Death Cab for Cutie 'Codes and Keys': Track-By-Track Review
Death Cab for Cutie 'Codes and Keys': Track-By-Track Review

Seven albums in and nearly 15 years later, indie rock stalwarts Death Cab For Cutie are getting a little weird -- and doing it right. On "Codes and Keys," out today (May 31, Atlantic), listeners get a clear sense of where its members currently find themselves: in adulthood. And apparently it's been a long, laborious haul to get there.

Early reports suggested the album was not a guitar-based album -- a shift from 2008's singularly rock-focused "Narrow Stars." While "Codes and Keys" is less of a "they're trading in their guitars for synthesizers" moment than some might expect, the album's subtle experimentation makes all the difference, infusing darkness without maudlin emo-ness into one of Death Cab's best. And in consideration of Ben Gibbard's electronic Postal Service project, we have to wonder -- why didn't this synth love happen sooner?

Which tracks on "Codes and Keys" shine? Here's our Twitter-length track-by-track review of each song.
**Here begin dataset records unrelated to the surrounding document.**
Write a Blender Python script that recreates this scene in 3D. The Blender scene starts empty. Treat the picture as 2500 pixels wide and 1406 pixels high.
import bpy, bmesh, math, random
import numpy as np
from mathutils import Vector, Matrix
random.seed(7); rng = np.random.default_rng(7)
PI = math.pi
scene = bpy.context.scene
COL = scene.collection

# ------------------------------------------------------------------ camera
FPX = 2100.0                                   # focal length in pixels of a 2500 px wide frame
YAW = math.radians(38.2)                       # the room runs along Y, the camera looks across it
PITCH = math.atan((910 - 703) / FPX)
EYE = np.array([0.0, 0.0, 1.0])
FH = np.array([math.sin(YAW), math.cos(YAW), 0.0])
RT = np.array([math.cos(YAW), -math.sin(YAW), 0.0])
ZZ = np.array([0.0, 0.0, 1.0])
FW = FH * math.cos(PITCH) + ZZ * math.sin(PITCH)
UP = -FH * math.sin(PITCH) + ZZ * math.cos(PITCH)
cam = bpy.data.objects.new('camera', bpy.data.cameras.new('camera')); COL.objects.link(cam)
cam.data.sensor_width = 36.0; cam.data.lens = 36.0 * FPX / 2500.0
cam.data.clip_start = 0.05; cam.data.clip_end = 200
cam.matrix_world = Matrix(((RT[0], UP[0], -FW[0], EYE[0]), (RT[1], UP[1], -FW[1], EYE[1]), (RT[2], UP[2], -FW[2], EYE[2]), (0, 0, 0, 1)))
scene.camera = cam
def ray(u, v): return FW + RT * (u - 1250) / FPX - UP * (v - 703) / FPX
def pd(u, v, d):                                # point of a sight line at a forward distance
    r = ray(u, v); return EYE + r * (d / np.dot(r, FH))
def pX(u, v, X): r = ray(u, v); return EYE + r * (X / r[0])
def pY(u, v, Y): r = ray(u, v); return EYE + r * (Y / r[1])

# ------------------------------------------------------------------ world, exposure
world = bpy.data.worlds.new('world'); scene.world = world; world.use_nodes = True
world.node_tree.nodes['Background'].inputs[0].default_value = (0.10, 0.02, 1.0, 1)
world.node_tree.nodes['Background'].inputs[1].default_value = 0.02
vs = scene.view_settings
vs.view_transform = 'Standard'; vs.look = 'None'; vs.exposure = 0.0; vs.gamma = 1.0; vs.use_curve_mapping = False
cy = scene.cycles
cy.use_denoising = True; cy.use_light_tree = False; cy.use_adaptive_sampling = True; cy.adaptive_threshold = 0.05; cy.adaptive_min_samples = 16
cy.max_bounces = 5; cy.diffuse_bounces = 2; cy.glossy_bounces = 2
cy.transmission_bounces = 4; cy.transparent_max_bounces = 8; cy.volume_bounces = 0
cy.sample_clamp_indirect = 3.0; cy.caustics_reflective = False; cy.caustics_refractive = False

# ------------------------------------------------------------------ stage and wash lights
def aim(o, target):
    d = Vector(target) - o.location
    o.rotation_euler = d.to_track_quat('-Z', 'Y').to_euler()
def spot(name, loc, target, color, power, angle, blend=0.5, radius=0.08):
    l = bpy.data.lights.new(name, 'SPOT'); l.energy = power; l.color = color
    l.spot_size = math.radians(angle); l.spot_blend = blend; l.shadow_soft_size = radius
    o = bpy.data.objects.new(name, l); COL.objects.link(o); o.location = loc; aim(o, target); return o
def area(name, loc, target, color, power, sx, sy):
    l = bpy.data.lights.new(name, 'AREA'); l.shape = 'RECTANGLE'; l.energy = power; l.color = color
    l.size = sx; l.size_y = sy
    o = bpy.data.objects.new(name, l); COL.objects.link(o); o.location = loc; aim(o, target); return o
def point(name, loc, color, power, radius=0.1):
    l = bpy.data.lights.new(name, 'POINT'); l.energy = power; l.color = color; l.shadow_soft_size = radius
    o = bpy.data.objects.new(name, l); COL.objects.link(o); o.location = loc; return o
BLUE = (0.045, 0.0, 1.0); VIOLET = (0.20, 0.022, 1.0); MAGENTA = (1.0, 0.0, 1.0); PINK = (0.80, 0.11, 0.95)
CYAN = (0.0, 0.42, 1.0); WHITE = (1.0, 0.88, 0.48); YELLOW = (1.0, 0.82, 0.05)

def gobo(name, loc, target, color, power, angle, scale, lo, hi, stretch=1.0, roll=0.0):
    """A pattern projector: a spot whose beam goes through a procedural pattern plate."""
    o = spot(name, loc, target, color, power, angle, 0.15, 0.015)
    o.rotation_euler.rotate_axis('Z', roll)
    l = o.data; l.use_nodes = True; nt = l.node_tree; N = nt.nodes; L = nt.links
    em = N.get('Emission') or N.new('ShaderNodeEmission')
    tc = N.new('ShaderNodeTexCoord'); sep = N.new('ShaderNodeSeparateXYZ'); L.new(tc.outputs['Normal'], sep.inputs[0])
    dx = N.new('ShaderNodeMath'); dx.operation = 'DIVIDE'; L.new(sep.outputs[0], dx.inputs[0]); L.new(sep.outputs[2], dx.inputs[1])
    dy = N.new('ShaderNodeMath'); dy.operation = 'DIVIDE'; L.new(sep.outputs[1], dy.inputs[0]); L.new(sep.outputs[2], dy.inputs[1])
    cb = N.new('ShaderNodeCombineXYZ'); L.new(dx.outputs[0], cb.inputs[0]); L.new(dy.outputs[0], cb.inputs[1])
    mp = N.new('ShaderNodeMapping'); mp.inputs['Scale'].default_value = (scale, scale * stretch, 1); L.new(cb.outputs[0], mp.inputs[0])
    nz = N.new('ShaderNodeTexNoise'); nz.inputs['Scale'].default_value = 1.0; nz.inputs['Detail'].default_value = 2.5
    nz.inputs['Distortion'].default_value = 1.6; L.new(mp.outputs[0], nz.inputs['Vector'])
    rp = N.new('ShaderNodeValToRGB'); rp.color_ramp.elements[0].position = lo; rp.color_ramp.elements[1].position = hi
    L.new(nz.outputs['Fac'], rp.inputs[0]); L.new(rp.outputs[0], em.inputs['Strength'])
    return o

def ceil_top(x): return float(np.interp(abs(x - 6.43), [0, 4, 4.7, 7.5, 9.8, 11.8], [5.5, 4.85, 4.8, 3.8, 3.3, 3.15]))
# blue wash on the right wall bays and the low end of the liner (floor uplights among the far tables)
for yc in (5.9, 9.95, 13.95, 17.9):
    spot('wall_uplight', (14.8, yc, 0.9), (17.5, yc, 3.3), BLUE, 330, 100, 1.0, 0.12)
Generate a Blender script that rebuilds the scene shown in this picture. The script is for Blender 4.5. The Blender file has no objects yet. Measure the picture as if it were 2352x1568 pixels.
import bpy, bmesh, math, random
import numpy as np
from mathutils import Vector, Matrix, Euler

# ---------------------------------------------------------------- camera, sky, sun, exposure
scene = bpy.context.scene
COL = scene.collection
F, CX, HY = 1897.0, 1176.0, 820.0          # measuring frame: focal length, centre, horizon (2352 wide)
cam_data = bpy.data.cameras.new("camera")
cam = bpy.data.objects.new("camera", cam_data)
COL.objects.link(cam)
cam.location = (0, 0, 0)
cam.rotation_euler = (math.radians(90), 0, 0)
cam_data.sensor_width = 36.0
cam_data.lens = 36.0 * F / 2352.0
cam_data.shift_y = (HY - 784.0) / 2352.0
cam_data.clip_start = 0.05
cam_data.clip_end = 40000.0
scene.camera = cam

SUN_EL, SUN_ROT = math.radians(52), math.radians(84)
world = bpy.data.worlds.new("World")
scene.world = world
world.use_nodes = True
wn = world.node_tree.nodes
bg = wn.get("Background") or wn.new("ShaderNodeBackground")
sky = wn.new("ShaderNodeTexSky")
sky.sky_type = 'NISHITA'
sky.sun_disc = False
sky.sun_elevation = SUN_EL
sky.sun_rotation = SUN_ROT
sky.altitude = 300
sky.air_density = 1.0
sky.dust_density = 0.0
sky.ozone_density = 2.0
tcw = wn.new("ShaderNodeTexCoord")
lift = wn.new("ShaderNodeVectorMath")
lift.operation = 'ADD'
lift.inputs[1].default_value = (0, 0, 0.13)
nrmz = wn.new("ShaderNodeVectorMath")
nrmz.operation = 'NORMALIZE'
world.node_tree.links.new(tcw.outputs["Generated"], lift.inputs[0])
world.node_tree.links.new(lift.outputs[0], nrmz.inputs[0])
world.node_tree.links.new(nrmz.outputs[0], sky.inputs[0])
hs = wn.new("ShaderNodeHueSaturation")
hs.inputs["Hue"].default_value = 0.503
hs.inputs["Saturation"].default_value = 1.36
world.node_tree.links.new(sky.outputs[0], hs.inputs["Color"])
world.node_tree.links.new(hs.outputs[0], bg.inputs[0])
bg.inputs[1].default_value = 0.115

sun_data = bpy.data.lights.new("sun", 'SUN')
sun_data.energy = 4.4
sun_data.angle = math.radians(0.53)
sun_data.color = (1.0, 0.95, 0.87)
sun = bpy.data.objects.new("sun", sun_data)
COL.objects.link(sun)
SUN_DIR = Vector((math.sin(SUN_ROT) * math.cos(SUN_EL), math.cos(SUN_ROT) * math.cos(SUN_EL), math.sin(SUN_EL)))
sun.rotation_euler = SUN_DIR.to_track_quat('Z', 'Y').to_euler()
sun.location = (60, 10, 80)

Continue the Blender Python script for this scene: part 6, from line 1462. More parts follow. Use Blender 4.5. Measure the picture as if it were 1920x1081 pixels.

You be the judge: What do you think of Death Cab For Cutie's "Codes and Keys"? Tweet us your own review at @billboarddotcom (using hashtag #bbdeathcab). The best tweets will be posted on Billboard.com in the coming days.

1. "Home Is A Fire" - Immediately struck by slight-yet-manic percussive beat pushing song forward. Someone's uneasy - and has been listening to Radiohead to cope.

2. "Codes and Keys" - When bassist Nick Harmer told me DCFC was considering bringing a strings section on tour, I didn't get it. Now I do, thanks to this anthem.

3. "Some Boys" - DCFC has gone eerie many times before but rarely so poignantly. Ben Gibbard's feminist moment, and undoubtedly the album's standout track.

4. "Doors Unlocked and Open" - One of several songs on the album referencing California, a new life, isolation. Was it dreamt up while sitting in stand-still L.A. traffic?

5. "You Are a Tourist" - "If you feel just like a tourist in the city you were born then it's time to go" - line ripe for adoration by those fleeing home for 1st time.

6. "Unobstructed Views" - DCFC has become fond of the long lead-in. As in, 1st half of song. Not exactly "I Will Possess Your Heart" pt. 2, but a spacey, ambient jam.

7. "Monday Morning" - "She may be young but she only likes old things" - hard to imagine Ben's singing about anyone but wife Zooey Deschanel. A return to upbeat melancholy.

8. "Portable Television" - As soon as the start-stop piano kicks in, I think Scott Joplin. Makes little sense, but there's an old-timey vibe making this one different.

9. "Underneath the Sycamore" - Between the cheery sentimentalism & friendly riffs, this is as stereotypically 'Death Cab' as this album gets. Electro touches = potential single?

10. "St. Peter's Cathedral" - Just a voice & a synth to kick it off. Like the Postal Service, 'cept no dancing allowed. By the time it ends, it's swelled to something epic.

11. "Stay Young Go Dancing" - For a song called "Stay Young Go Dancing," this is awfully acoustic, but it would make one helluva waltz. Reminds me of Canadian band Stars.